## Task directions
Copy every line of the data that includes the string "scene".

## Data block
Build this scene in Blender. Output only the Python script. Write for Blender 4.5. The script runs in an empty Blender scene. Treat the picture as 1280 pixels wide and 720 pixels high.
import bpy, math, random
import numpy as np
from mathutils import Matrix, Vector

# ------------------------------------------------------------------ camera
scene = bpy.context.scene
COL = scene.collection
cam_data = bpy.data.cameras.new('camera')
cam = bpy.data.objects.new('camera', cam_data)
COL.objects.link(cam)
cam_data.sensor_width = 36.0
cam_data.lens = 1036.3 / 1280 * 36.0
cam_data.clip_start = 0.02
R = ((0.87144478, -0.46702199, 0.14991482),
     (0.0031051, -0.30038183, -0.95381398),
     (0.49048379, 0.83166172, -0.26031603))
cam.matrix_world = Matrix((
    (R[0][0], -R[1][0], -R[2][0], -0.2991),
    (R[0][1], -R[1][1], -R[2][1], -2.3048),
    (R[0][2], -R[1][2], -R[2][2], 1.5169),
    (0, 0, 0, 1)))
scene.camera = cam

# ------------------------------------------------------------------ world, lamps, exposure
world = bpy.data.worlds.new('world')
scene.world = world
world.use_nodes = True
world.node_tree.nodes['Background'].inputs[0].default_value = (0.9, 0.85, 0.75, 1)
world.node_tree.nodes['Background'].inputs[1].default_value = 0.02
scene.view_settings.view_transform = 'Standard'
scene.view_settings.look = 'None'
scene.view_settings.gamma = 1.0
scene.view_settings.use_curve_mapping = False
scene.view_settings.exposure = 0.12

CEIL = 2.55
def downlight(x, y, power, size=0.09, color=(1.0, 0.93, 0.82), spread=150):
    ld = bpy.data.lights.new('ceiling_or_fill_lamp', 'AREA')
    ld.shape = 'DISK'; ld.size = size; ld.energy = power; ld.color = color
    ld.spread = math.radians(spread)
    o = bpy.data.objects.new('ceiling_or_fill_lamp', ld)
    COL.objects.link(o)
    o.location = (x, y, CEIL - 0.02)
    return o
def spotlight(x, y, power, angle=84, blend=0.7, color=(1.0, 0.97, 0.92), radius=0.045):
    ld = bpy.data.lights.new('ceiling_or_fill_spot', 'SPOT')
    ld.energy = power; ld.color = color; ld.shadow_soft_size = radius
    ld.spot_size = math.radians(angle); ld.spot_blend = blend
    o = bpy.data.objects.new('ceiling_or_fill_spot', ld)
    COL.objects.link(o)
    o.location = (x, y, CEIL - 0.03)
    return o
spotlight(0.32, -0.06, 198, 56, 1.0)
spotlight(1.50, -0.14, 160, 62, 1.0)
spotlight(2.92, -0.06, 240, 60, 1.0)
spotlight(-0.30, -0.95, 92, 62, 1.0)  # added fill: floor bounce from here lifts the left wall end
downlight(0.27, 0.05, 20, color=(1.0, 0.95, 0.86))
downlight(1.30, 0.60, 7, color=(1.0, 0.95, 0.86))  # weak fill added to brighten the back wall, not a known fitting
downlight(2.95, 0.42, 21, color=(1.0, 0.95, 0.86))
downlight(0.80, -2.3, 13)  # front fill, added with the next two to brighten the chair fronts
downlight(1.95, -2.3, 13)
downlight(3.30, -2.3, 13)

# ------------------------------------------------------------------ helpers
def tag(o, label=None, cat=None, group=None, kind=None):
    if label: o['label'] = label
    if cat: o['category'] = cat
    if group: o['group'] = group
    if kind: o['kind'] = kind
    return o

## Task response
Build this scene in Blender. Output only the Python script. Write for Blender 4.5. The script runs in an empty Blender scene. Treat the picture as 1280 pixels wide and 720 pixels high.
scene = bpy.context.scene
COL = scene.collection
scene.camera = cam
scene.world = world
scene.view_settings.view_transform = 'Standard'
scene.view_settings.look = 'None'
scene.view_settings.gamma = 1.0
scene.view_settings.use_curve_mapping = False
scene.view_settings.exposure = 0.12